_Given task:_ Using the records provided below, locate and copy each line that contains the word "part".

[Scenes as source code]
▼▼▼

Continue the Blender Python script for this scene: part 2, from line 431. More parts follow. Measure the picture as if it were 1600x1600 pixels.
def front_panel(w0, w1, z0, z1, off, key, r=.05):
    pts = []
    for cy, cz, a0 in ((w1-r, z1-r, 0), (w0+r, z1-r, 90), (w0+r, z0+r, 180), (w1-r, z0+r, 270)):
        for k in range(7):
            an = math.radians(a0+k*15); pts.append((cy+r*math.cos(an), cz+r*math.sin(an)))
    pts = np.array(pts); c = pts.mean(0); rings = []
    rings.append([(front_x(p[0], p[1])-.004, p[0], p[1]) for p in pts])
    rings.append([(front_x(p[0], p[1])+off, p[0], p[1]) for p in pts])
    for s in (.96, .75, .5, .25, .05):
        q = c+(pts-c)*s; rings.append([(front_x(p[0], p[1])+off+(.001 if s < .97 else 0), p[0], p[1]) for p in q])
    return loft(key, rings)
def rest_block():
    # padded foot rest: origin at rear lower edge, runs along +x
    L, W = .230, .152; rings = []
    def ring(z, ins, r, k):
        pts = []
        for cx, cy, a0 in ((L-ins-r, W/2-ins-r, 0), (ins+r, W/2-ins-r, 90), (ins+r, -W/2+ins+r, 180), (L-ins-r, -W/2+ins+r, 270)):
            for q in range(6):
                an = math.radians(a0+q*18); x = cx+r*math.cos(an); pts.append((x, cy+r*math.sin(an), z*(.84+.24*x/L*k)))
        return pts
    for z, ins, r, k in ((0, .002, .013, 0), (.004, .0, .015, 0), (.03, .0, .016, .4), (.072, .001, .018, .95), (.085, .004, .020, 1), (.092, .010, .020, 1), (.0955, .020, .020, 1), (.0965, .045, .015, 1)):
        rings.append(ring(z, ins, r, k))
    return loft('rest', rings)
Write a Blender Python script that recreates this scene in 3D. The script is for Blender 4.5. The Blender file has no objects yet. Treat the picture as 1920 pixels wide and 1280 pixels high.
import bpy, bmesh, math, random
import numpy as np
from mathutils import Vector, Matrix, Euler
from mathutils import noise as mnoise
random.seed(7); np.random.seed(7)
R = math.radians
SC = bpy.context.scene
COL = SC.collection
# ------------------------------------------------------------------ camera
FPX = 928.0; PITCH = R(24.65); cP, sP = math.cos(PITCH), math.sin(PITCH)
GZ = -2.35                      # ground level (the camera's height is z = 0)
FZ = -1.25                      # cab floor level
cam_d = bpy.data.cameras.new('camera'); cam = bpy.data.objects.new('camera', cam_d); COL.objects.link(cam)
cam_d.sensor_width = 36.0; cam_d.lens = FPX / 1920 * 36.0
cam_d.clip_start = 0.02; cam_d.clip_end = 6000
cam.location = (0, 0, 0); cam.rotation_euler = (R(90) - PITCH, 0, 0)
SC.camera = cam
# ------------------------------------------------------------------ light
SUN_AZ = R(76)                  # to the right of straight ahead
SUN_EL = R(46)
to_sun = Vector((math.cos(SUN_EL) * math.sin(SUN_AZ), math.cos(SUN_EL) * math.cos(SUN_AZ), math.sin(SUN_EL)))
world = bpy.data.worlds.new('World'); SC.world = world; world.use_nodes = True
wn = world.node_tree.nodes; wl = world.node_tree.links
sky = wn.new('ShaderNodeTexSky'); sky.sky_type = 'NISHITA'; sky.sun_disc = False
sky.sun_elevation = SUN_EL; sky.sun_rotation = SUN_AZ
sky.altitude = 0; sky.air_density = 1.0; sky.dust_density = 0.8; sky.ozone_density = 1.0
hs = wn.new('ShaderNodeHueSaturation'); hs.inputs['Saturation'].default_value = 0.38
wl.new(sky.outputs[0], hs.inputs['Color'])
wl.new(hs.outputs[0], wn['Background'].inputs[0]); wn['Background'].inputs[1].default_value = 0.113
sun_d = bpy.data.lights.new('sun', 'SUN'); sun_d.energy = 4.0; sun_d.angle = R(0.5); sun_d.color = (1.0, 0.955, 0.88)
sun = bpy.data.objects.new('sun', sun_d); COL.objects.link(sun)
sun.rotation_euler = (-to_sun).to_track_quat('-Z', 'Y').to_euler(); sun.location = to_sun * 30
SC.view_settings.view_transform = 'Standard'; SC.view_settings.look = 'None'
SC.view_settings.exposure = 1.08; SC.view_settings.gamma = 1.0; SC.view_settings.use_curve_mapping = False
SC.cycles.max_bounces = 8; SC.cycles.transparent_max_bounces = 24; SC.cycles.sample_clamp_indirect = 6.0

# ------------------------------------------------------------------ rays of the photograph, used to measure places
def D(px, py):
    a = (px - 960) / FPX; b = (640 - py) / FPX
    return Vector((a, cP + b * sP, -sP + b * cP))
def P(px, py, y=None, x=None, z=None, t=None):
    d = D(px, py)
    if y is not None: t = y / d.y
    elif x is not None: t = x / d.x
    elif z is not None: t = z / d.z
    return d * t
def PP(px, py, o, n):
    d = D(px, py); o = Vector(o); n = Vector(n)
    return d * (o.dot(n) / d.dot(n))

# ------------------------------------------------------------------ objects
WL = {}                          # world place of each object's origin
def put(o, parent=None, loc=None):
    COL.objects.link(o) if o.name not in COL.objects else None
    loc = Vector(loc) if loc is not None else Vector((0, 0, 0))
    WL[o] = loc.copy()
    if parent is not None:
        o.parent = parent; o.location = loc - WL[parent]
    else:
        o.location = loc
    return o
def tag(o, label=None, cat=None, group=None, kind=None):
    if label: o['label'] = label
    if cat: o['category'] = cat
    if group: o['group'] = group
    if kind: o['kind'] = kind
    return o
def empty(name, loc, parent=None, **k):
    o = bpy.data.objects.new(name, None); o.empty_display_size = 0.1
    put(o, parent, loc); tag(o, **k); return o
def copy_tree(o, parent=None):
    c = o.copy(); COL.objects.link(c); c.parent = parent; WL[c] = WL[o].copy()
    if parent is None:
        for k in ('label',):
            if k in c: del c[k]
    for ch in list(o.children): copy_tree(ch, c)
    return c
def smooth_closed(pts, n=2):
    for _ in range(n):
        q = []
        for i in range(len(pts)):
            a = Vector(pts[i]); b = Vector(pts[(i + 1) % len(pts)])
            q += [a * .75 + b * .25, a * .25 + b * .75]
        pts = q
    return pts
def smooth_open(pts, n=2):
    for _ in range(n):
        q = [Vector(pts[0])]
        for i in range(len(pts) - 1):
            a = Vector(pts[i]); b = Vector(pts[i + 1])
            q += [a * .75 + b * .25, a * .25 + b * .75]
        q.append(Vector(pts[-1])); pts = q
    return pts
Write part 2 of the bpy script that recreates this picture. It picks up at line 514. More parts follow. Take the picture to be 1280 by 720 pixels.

▲▲▲

_Reply:_
Continue the Blender Python script for this scene: part 2, from line 431. More parts follow. Measure the picture as if it were 1600x1600 pixels.
Write part 2 of the bpy script that recreates this picture. It picks up at line 514. More parts follow. Take the picture to be 1280 by 720 pixels.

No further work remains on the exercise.